The Clean Clothes Campaign (CCC), the garment industry’s largest consortium of trade unions and labor organizations, said it has pegged the location, previously known as Sohail Weaving, as belonging to Usman & Sons, though the factory doesn’t show up on the textile manufacturer’s website. Neither Sohail Weaving nor Usman & Sons responded to requests for comment.

Activists combing the site said they found packaging material and merchandise for French supermarket retailer Auchan, as well as labels from homewares company Dunnes Home and hotel chain Hampton by Hilton. None of them have signed the Pakistan Accord. Auchan, one of the brands that produced goods at Rana Plaza and “should therefore be very aware of the importance of factory safety,” added its name to the 2013 and 2018 Accord agreements but not the 2021 International Accord, the CCC said. None of the companies replied to e-mails seeking a response.

Brands known to source from Usman & Sons, the CCC added, include German discount chain Aldi South and U.S. retailer Exist.

“Aldi South would be well advised to make haste to inspect all of its 50-plus apparel suppliers in Pakistan under the auspices of the Accord and in accordance with Accord safety standards to prevent further deadly incidents,” said the organization, a witness signatory of the Accord in all its iterations. “Exist has not signed the Pakistan Accord and should do so immediately.”

A spokesperson from Aldi South told Sourcing Journal that it’s horrified by news of the fire but that it hasn’t worked with Usman & Sons since last June. The retailer has also never conducted business at the site where the fire happened, which it identified as Usman & Sons Unit 2.

“As one of the first signatories of both the International (former Bangladesh Accord) and Pakistan Accords, the Aldi South Group takes the topic of fire and building safety very seriously,” the representative said. “We are in close contact with the International Accord Secretariat and our business partners to investigate the matter further.”

Exist, which is based in Fort Lauderdale in Florida, did not return voicemails left with one of its executives.

“This fire must be a wake-up call for all stakeholders, including all brands sourcing from Pakistan, the Pakistan employers, and the Pakistan government and governments of the countries where linked brands are headquartered, that there’s no room for complacency after the Pakistan Accord has been signed,” said Ineke Zeldenrust, the CCC’s international coordinator. “Work needs to start immediately to make factories safe.”

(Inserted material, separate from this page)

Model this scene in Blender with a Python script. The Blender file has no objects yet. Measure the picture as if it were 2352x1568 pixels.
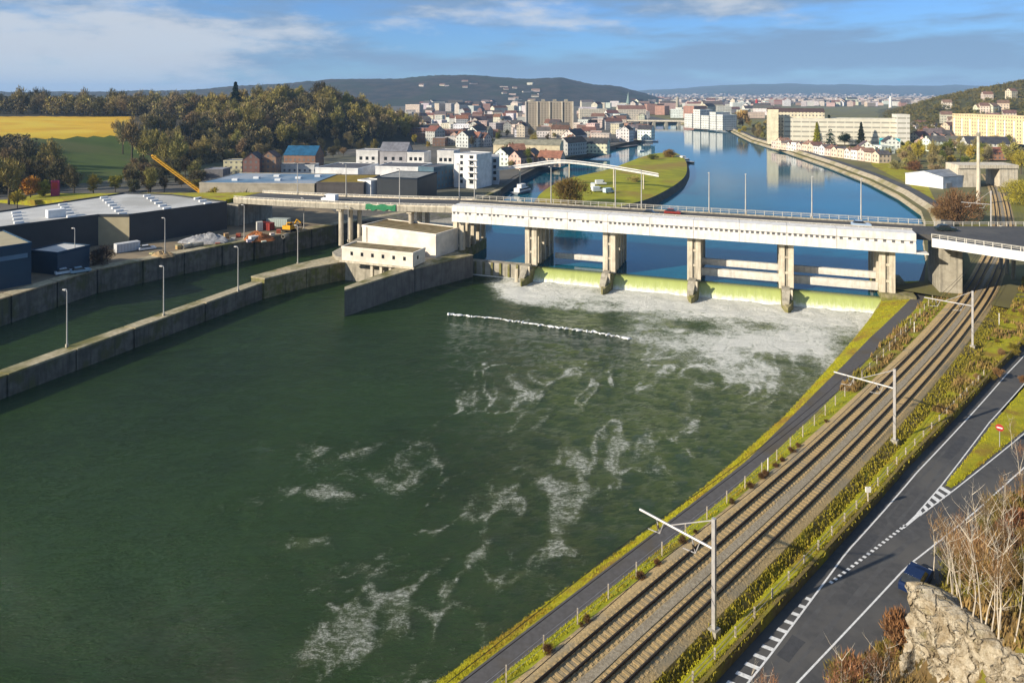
import bpy, math, random
import numpy as np
from mathutils import Vector, Matrix

random.seed(7); RNG = np.random.default_rng(7)
SC = bpy.context.scene
COL = SC.collection
R = math.radians

# ------------------------------------------------------------------ camera
H, F, CX, YH = 50.0, 1568.0, 1176.0, 215.0        # eye height above tailwater, focal length / principal point / horizon on a 2352 px wide picture
cam_d = bpy.data.cameras.new('camera'); cam = bpy.data.objects.new('camera', cam_d); COL.objects.link(cam)
cam.location = (0, 0, H); cam.rotation_euler = (R(90), 0, 0)
cam_d.sensor_width = 36; cam_d.lens = 24.0; cam_d.shift_y = -(784 - YH) / 2352
cam_d.clip_start = 0.5; cam_d.clip_end = 60000
SC.camera = cam

# ------------------------------------------------------------------ sky and sun
SUN_EL = R(23); SUN_DIR = Vector((-0.90, -0.436, 0)).normalized()      # towards the sun, on the ground
w = bpy.data.worlds.new('World'); SC.world = w; w.use_nodes = True
nt = w.node_tree; nt.nodes.clear()
def wn(t): return nt.nodes.new(t)
out = wn('ShaderNodeOutputWorld'); bg = wn('ShaderNodeBackground'); sky = wn('ShaderNodeTexSky')
sky.sky_type = 'NISHITA'; sky.sun_disc = False; sky.sun_elevation = SUN_EL
sky.sun_rotation = math.atan2(SUN_DIR.x, SUN_DIR.y)
sky.altitude = 100; sky.air_density = 1.0; sky.dust_density = 0.25; sky.ozone_density = 3.0
bg.inputs['Strength'].default_value = 0.085
tc = wn('ShaderNodeTexCoord'); sep = wn('ShaderNodeSeparateXYZ'); nt.links.new(tc.outputs['Generated'], sep.inputs[0])
tint = wn('ShaderNodeMix'); tint.data_type = 'RGBA'; tint.blend_type = 'MULTIPLY'; tint.inputs[0].default_value = 1
tint.inputs[7].default_value = (0.46, 0.80, 1.30, 1); nt.links.new(sky.outputs[0], tint.inputs[6])
def cloud_noise(scale, sz, off, detail, rough=0.55):
    mp = wn('ShaderNodeMapping'); nt.links.new(tc.outputs['Generated'], mp.inputs[0])
    mp.inputs['Scale'].default_value = (scale, scale, scale * sz); mp.inputs['Location'].default_value = off
    n = wn('ShaderNodeTexNoise'); n.inputs['Scale'].default_value = 1; n.inputs['Detail'].default_value = detail
    n.inputs['Roughness'].default_value = rough
    nt.links.new(mp.outputs[0], n.inputs[0]); return n.outputs[0]
def wmath(op, a, b=None, c=None):
    m = wn('ShaderNodeMath'); m.operation = op
    for i, v in enumerate((a, b, c)):
        if v is None: continue
        if isinstance(v, (int, float)): m.inputs[i].default_value = v
        else: nt.links.new(v, m.inputs[i])
    return m.outputs[0]
def wrange(v, a, b, c=0.0, d=1.0):
    m = wn('ShaderNodeMapRange'); m.interpolation_type = 'SMOOTHSTEP'
    nt.links.new(v, m.inputs[0])
    for i, x in enumerate((a, b, c, d)): m.inputs[i + 1].default_value = x
    return m.outputs[0]
def wmix(fac, col_a, col_b):
    m = wn('ShaderNodeMix'); m.data_type = 'RGBA'
    nt.links.new(fac, m.inputs[0])
    for i, v in ((6, col_a), (7, col_b)):
        if isinstance(v, tuple): m.inputs[i].default_value = v
        else: nt.links.new(v, m.inputs[i])
    return m.outputs[2]
n1 = cloud_noise(3.4, 3.4, (3.1, 0.6, 0.2), 8, .6)            # broad white sheets
lean = wmath('MULTIPLY', sep.outputs[0], -0.26)           # a little thicker towards the sun's side
c1 = wrange(wmath('ADD', n1, lean), 0.535, 0.70)
n2 = cloud_noise(4.2, 6.0, (7.7, 2.3, 1.1), 6)            # thin grey-blue bands
c2 = wrange(n2, 0.36, 0.60, 0.30, 0.92)
s1 = wmix(c2, tint.outputs[2], (1.75, 2.75, 4.2, 1))
s2 = wmix(wmath('MULTIPLY', c1, 0.85), s1, (5.2, 5.5, 5.9, 1))
nt.links.new(s2, bg.inputs['Color']); nt.links.new(bg.outputs[0], out.inputs['Surface'])

sun_d = bpy.data.lights.new('sun', 'SUN'); sun_d.energy = 5.0; sun_d.angle = R(0.6); sun_d.color = (1.0, 0.90, 0.74)
sun = bpy.data.objects.new('sun', sun_d); COL.objects.link(sun)
to_sun = Vector((SUN_DIR.x * math.cos(SUN_EL), SUN_DIR.y * math.cos(SUN_EL), math.sin(SUN_EL)))
sun.rotation_euler = to_sun.to_track_quat('Z', 'Y').to_euler()
SC.view_settings.view_transform = 'Standard'; SC.view_settings.look = 'None'
SC.view_settings.exposure = 0.58; SC.view_settings.gamma = 1.0; SC.view_settings.use_curve_mapping = False
SC.render.engine = 'CYCLES'
SC.cycles.max_bounces = 6; SC.cycles.diffuse_bounces = 2; SC.cycles.glossy_bounces = 3; SC.cycles.transparent_max_bounces = 6
SC.cycles.volume_bounces = 0; SC.cycles.caustics_reflective = False; SC.cycles.caustics_refractive = False
SC.cycles.use_denoising = True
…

All brands that sourced from the factory, she added, should ensure “full and fair” compensation for the injured firefighters and the families of the dead.

“These deaths are horrifying, and there will be others because factories across Pakistan fail to meet basic fire safety standards,” Scott Nova, executive director of the Worker Rights Consortium, a Washington, D.C.-based nonprofit, told Sourcing Journal. “ It is essential that brands sourcing from the country sign the Pakistan Safety Accord and that the program ramp up as fast as possible.”

Mahmood added greater freedom of association for workers would also keep them safer. He said that enforcement of labor laws has been deteriorating in Pakistan and that corruption, cronyism and the ruling classes’ “feudalistic” attitude are making it difficult for workers’ representatives to function effectively.

“It is very important that workers get freedom for voicing their concerns over safety issues in factories,” he said. “Safety committees should be allowed to be formed with free will and elections in the factories.”

In a statement, Pakistani Prime Minister Shahbaz Sharif described the late firefighters as “martyrs” who died while trying to save the lives of others. After offering his condolences to the families of the victims, he told authorities to prepare a strategy to prevent similar incidents from happening.